-------- DATA EXCERPT --------
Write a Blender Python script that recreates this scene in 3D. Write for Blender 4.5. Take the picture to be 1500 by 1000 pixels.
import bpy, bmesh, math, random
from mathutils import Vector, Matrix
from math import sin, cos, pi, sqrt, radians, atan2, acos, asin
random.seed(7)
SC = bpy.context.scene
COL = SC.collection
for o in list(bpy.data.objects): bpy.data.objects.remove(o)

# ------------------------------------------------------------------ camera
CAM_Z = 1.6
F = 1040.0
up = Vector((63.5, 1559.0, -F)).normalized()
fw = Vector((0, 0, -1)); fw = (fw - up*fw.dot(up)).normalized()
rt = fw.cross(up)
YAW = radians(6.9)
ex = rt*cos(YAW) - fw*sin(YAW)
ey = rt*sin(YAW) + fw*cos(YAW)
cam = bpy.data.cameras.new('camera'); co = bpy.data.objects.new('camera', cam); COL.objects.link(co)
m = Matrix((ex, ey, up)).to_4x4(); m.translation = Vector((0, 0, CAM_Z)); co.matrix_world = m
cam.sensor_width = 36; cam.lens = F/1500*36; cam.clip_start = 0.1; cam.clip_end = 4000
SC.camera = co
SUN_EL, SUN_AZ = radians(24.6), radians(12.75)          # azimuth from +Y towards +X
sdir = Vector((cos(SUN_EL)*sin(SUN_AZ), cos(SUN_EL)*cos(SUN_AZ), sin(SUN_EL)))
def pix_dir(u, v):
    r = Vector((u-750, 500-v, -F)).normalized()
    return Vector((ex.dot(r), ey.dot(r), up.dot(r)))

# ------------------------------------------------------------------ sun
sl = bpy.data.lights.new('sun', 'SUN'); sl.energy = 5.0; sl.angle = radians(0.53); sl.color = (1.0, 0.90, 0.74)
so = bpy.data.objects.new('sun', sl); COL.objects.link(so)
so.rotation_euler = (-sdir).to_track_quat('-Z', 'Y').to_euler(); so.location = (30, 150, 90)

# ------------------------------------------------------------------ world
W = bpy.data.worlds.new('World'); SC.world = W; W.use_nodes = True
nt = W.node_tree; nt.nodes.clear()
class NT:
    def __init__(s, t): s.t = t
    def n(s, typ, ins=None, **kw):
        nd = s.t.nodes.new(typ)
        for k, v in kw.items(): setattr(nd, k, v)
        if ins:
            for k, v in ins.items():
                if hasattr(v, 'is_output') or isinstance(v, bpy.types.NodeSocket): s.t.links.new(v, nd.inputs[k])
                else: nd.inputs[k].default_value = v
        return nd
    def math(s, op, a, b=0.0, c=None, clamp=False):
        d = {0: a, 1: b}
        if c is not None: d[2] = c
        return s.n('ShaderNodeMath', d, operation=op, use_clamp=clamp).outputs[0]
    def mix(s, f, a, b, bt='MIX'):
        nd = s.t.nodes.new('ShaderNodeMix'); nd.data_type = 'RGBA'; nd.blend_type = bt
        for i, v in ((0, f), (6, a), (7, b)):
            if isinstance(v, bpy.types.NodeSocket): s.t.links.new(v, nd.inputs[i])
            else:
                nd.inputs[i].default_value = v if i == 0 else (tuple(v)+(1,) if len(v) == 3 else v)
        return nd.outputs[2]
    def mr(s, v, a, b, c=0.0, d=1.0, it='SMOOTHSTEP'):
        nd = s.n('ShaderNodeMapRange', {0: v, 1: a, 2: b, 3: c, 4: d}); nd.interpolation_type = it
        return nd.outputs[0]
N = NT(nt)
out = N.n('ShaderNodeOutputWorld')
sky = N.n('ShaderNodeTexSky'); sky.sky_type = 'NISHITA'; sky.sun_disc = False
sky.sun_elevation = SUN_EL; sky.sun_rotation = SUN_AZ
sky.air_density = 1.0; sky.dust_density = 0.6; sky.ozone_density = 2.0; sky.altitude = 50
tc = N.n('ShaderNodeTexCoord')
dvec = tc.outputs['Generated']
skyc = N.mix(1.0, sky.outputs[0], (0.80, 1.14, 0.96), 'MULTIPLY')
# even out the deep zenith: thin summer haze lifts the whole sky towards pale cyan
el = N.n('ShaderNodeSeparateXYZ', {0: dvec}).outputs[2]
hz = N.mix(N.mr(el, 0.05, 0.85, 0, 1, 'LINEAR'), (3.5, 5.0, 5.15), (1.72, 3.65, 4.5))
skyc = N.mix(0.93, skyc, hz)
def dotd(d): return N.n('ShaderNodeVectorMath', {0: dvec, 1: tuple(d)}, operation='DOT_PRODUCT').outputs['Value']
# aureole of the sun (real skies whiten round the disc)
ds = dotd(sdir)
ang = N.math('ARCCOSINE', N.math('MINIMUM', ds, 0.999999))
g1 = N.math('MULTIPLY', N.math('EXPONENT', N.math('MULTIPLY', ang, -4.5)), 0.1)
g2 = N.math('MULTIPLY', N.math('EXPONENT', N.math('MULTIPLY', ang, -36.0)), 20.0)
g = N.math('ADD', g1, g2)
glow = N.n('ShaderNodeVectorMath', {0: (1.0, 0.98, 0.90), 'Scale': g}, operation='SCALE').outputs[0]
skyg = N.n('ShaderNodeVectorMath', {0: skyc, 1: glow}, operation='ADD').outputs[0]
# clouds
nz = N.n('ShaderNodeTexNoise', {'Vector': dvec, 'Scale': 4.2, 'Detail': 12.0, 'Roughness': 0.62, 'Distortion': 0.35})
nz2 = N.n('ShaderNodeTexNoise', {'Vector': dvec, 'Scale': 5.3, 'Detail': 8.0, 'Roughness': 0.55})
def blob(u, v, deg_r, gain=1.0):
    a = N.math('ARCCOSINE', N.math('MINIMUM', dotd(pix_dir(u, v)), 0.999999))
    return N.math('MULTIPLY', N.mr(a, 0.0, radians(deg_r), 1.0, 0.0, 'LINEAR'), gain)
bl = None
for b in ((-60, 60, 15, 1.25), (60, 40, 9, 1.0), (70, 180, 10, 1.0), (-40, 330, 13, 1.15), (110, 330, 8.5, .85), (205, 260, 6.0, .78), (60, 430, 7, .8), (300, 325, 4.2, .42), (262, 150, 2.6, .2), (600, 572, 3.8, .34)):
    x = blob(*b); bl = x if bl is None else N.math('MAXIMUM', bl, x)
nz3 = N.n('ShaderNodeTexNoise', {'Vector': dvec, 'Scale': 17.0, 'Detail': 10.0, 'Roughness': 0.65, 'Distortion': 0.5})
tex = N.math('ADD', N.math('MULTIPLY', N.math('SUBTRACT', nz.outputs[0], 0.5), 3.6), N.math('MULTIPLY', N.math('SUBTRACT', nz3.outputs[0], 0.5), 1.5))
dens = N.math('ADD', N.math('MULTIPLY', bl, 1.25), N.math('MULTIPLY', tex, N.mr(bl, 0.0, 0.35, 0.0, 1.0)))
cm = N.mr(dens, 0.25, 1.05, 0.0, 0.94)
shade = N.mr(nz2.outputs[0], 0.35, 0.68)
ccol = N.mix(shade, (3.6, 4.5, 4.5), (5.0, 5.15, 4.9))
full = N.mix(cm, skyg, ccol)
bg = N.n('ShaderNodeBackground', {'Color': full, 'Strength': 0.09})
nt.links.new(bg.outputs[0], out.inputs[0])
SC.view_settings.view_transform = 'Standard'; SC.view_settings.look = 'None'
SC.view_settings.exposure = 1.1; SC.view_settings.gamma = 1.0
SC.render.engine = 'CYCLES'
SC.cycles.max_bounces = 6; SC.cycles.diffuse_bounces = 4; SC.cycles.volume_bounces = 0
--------
DIRECTIONS:
From the first line of the data through the line with "for o in list(bpy.data.objects): bpy.data.objects.remove(o)", quote each line exactly and add nothing else.

CORRECT RESULT:
Write a Blender Python script that recreates this scene in 3D. Write for Blender 4.5. Take the picture to be 1500 by 1000 pixels.
import bpy, bmesh, math, random
from mathutils import Vector, Matrix
from math import sin, cos, pi, sqrt, radians, atan2, acos, asin
random.seed(7)
SC = bpy.context.scene
COL = SC.collection
for o in list(bpy.data.objects): bpy.data.objects.remove(o)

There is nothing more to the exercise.